だから、異性愛者が同性愛者を攻撃するその心根が理解しにくい。単にマイノリティーを、弱い者を攻撃したいだけではないかという思いがある。

だから本書に登場する丸尾と光のカップルを自然に受け入れる人々がとてもまっとうに見える。
本章に登場する二人の応援者は皆女性だ。
それは、丸尾くんの恋愛の対象が男性だからなのか安心できるのか。

例えば、私は結婚して長く立っており、常に指輪をつけっぱなしだ。外したことすらない。だからこそ、女性とも警戒されず飲みにも行けるし、遊びにも行ける。
逆に私が指輪をしていなかったとすれば、女性は私から距離を置くはずだ。それは、性愛の対象となる警戒心が募るからだろう。
それと同様に、丸尾くんから性愛の対象とみなされないことがわかっているから女性は心を開く。

男性であるからこそ、同性愛者は人からの視線にたいして敏感になる。
そうした、生来の警戒心は、異性愛でも同性愛でも変わらない。
そう考えると、指輪のようにさりげなく性的嗜好をアピールするアクセサリーは必要なのかもしれない。

ひょっとすれば、特定の指に指輪をはめていればこの人は同性愛者だとわかるようにする風習。そんな風習がやがて世界的にメジャーになることだって考えられる。
その時われわれは、その個人が異性愛者であろうと同性愛者であろうと一人の人間として関われるような考え方を身につけておかねばならない。
少なくとも本書のような同性愛を描いた小説が、それだけで新規の題材であると評価されるようなことは本来ならばおかしい。
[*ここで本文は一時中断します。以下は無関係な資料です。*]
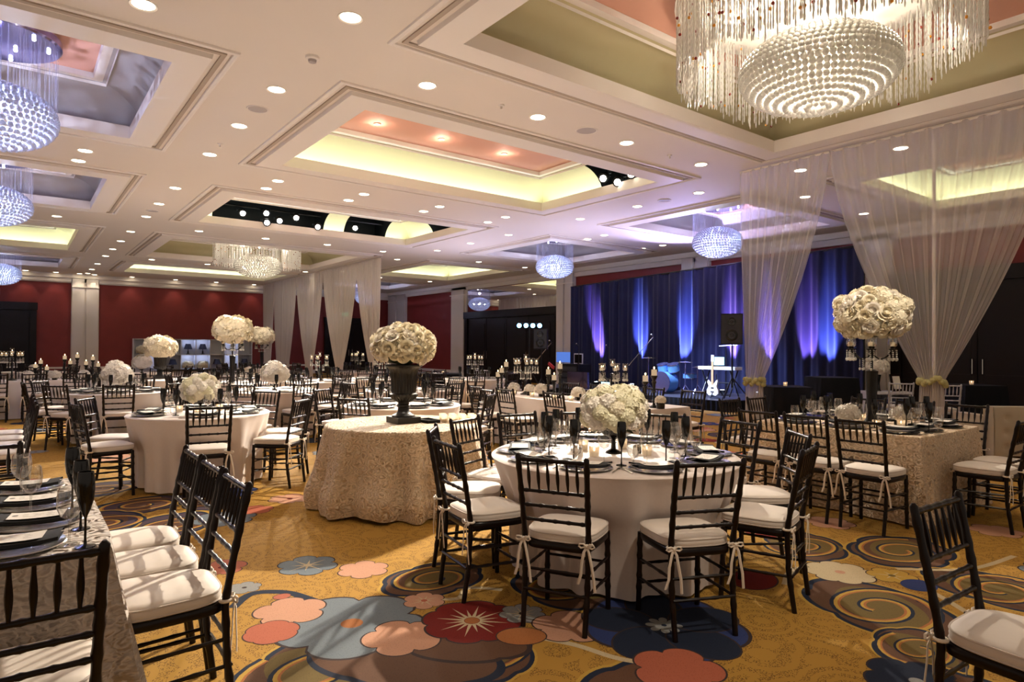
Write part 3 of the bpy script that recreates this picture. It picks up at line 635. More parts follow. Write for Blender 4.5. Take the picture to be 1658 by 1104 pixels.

そう考えると、本書はどういう点が評価されたのだろうか。
おそらく、同性愛者の日々を、女性の視点から描いたことにあるのではないだろうか。

男性同士の生態と睦み合う様子を女性の立場から描くことはとても難しいことだと思う。
本書に無理やり解釈したような不自然さはない。それどころか、男性同士の恋愛の姿がとても自然に描かれている。

よく、異性の間に友情は生じないという通説がある。本書は丸尾くんと光のカップルと女性たちの交流を通じ、異性との友情がありえることを訴えている。
結局、性的な嗜好の違いなど、結果として子供ができるかどうかの違いでしかない。
異性のカップルにも子供に恵まれないこともある。

そう考えると、なぜ同性愛者が拒否されるのかは、個人的な問題に過ぎないと思う。
むしろ、それも人間の多様性の一つとして認めてあげるべきだろう。

本書の丸尾くんと光のカップルは気負わずに日々を生きている。
だが、そうした二人を小学生たちはからかう。それは、幼稚な行いに過ぎない。だが、大人からの偏見の影響が多く見られる。

タイトルの『夏の約束』とは丸尾くんと光の二人と、彼らをめぐる女性達のキャンプが実現できるかどうかの約束。
おそらく、遠からずのうちに彼らの約束は果たされるに違いない。

その時、わが国からはようやく一つの縛りが外されたことになる。